SET EXERCISE: Quote the listing below in full and exactly as written, but omit every picture.

DATA LINES:

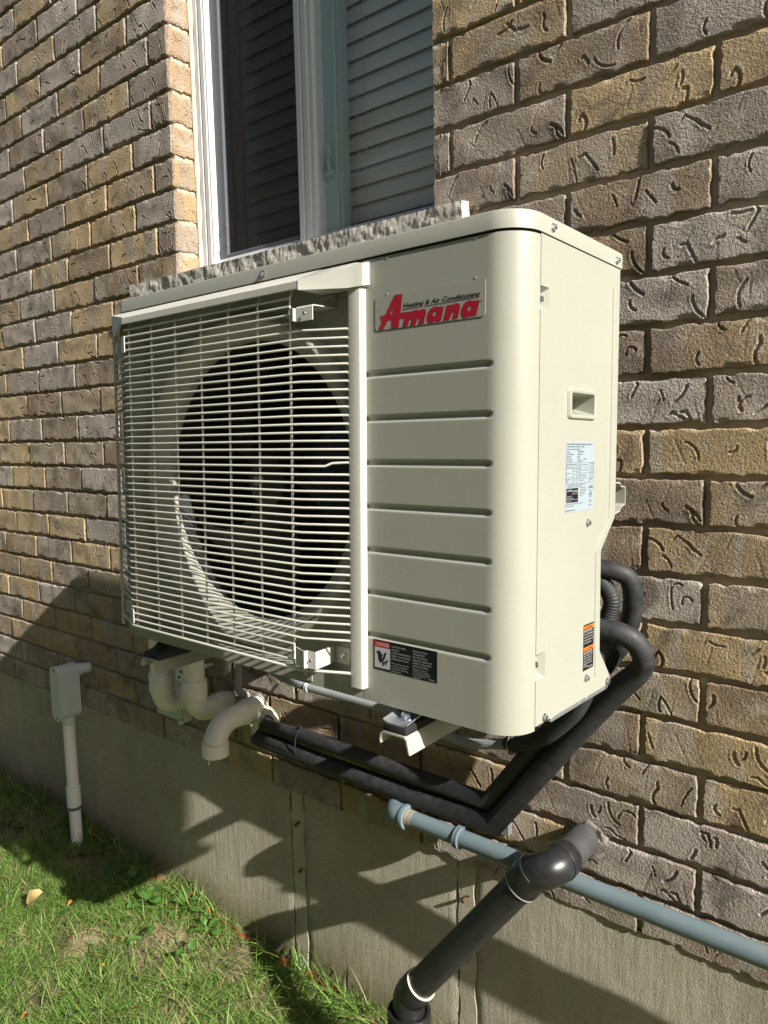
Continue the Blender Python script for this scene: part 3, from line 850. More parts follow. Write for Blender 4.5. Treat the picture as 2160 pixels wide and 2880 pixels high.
# left: dark screen frame, screen, glass;  right: glass, stile behind it, latch
sf = B(); sf.bbox((-1.4085, YG + 0.022, 0.512), (-1.372, YG + 0.036, WZT - 0.05), 0.002, 1); sf.bbox((-1.372, YG + 0.022, 0.512), (-1.056, YG + 0.034, 0.524), 0.002, 1)
sf.bbox((-1.372, YG + 0.055, 0.512), (-1.335, YG + 0.07, WZT - 0.05), 0.002, 1)
scr = sf.build("screen_frame", M_sash, window)
for zz_ in (0.548, 0.60):
    pl = B(); pl.strip([(-1.385, YG + 0.021, zz_), (-1.385, YG + 0.016, zz_), (-1.368, YG + 0.016, zz_), (-1.368, YG + 0.021, zz_)], (0, 0, 0.004 if zz_ < 0.55 else 0.003), 0.001); pl.build("pull_tab", M_sash, window)
def pane(name, x0, x1, y, m, z0=0.512, z1=WZT - 0.05):
    p = B(); p.add([(x0, y, z0), (x1, y, z0), (x1, y, z1), (x0, y, z1)], [(0, 1, 2, 3)]); return p.build(name, m, window, smooth=False, fix=False)
ps = B(); ps.add([(-1.3715, YG + 0.030, 0.524), (-1.056, YG + 0.030, 0.524), (-1.056, YG + 0.030, WZT - 0.05), (-1.3715, YG + 0.030, WZT - 0.05)], [(0, 1, 2, 3)]); ps.build("insect_screen", M_screen, window, smooth=False)
pane("pane", -1.372, -1.056, YG + 0.048, M_glass)
pane("pane", -0.996, -0.625, YG + 0.020, M_glass)
st = B(); st.bbox((-1.000, YG + 0.045, 0.512), (-0.955, YG + 0.085, WZT - 0.05), 0.002, 1); st.bbox((-0.955, YG + 0.052, 0.512), (-0.9445, YG + 0.085, WZT - 0.05), 0.001, 1)
st.build("meeting_stile", M_stile, window)
la = B(); la.bbox((-0.986, YG + 0.036, 0.650), (-0.972, YG + 0.045, 0.735), 0.002, 1); la.bbox((-0.992, YG + 0.030, 0.655), (-0.955, YG + 0.040, 0.668), 0.003, 1); la.tube([(-0.975, YG + 0.034, 0.66), (-0.972, YG + 0.030, 0.69), (-0.966, YG + 0.036, 0.705)], 0.003, 6)
la.build("latch", M_stile, window)
# ---------------- blind behind the glass
blind = tag(empty("window_blind", (-1.02, 0.215, WZT)), "closed wide slat blind hanging behind the window glass", "blind", None)
sm = None
def slat_mesh():
    n = 6; V = []; F = []
    for j, x in enumerate((-0.43, 0.43)):
        for i in range(n + 1):
            t_ = i / n; a = math.radians(77)
            c = (t_ - 0.5) * 0.0555; bow = 0.004 * (1 - (2 * t_ - 1) ** 2)
            V.append((x, -c * math.cos(a) * -1 - bow * math.sin(a), c * math.sin(a) + bow * math.cos(a) * 0.3))
    for i in range(n): F.append((i, i + 1, n + 2 + i, n + 1 + i))
    b = B(); b.add(V, F)
    me = bpy.data.meshes.new("slat"); me.from_pydata(b.v, [], b.f); me.materials.append(M_slat); me.shade_smooth(); return me
sm = slat_mesh()
zt = WZT - 0.06; i = 0
while zt - i * 0.0455 > 0.50:
    o = bpy.data.objects.new("slat", sm); COL.objects.link(o); o.parent = blind
    o.location = (0, 0, zt - i * 0.0455 - WZT); o.rotation_euler = (BR.uniform(-0.02, 0.02), 0, BR.uniform(-0.001, 0.001)); i += 1
cd = B()
for x in (-0.39, -0.33, 0.09, 0.12, 0.36):
    cd.tube([(x, -0.034, 0), (x + 0.001, -0.034, -1.45)], 0.0008, 5)
cd.build("ladder_cord", M_cord, blind)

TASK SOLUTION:
Continue the Blender Python script for this scene: part 3, from line 850. More parts follow. Write for Blender 4.5. Treat the picture as 2160 pixels wide and 2880 pixels high.
# left: dark screen frame, screen, glass;  right: glass, stile behind it, latch
sf = B(); sf.bbox((-1.4085, YG + 0.022, 0.512), (-1.372, YG + 0.036, WZT - 0.05), 0.002, 1); sf.bbox((-1.372, YG + 0.022, 0.512), (-1.056, YG + 0.034, 0.524), 0.002, 1)
sf.bbox((-1.372, YG + 0.055, 0.512), (-1.335, YG + 0.07, WZT - 0.05), 0.002, 1)
scr = sf.build("screen_frame", M_sash, window)
for zz_ in (0.548, 0.60):
    pl = B(); pl.strip([(-1.385, YG + 0.021, zz_), (-1.385, YG + 0.016, zz_), (-1.368, YG + 0.016, zz_), (-1.368, YG + 0.021, zz_)], (0, 0, 0.004 if zz_ < 0.55 else 0.003), 0.001); pl.build("pull_tab", M_sash, window)
def pane(name, x0, x1, y, m, z0=0.512, z1=WZT - 0.05):
    p = B(); p.add([(x0, y, z0), (x1, y, z0), (x1, y, z1), (x0, y, z1)], [(0, 1, 2, 3)]); return p.build(name, m, window, smooth=False, fix=False)
ps = B(); ps.add([(-1.3715, YG + 0.030, 0.524), (-1.056, YG + 0.030, 0.524), (-1.056, YG + 0.030, WZT - 0.05), (-1.3715, YG + 0.030, WZT - 0.05)], [(0, 1, 2, 3)]); ps.build("insect_screen", M_screen, window, smooth=False)
pane("pane", -1.372, -1.056, YG + 0.048, M_glass)
pane("pane", -0.996, -0.625, YG + 0.020, M_glass)
st = B(); st.bbox((-1.000, YG + 0.045, 0.512), (-0.955, YG + 0.085, WZT - 0.05), 0.002, 1); st.bbox((-0.955, YG + 0.052, 0.512), (-0.9445, YG + 0.085, WZT - 0.05), 0.001, 1)
st.build("meeting_stile", M_stile, window)
la = B(); la.bbox((-0.986, YG + 0.036, 0.650), (-0.972, YG + 0.045, 0.735), 0.002, 1); la.bbox((-0.992, YG + 0.030, 0.655), (-0.955, YG + 0.040, 0.668), 0.003, 1); la.tube([(-0.975, YG + 0.034, 0.66), (-0.972, YG + 0.030, 0.69), (-0.966, YG + 0.036, 0.705)], 0.003, 6)
la.build("latch", M_stile, window)
# ---------------- blind behind the glass
blind = tag(empty("window_blind", (-1.02, 0.215, WZT)), "closed wide slat blind hanging behind the window glass", "blind", None)
sm = None
def slat_mesh():
    n = 6; V = []; F = []
    for j, x in enumerate((-0.43, 0.43)):
        for i in range(n + 1):
            t_ = i / n; a = math.radians(77)
            c = (t_ - 0.5) * 0.0555; bow = 0.004 * (1 - (2 * t_ - 1) ** 2)
            V.append((x, -c * math.cos(a) * -1 - bow * math.sin(a), c * math.sin(a) + bow * math.cos(a) * 0.3))
    for i in range(n): F.append((i, i + 1, n + 2 + i, n + 1 + i))
    b = B(); b.add(V, F)
    me = bpy.data.meshes.new("slat"); me.from_pydata(b.v, [], b.f); me.materials.append(M_slat); me.shade_smooth(); return me
sm = slat_mesh()
zt = WZT - 0.06; i = 0
while zt - i * 0.0455 > 0.50:
    o = bpy.data.objects.new("slat", sm); COL.objects.link(o); o.parent = blind
    o.location = (0, 0, zt - i * 0.0455 - WZT); o.rotation_euler = (BR.uniform(-0.02, 0.02), 0, BR.uniform(-0.001, 0.001)); i += 1
cd = B()
for x in (-0.39, -0.33, 0.09, 0.12, 0.36):
    cd.tube([(x, -0.034, 0), (x + 0.001, -0.034, -1.45)], 0.0008, 5)
cd.build("ladder_cord", M_cord, blind)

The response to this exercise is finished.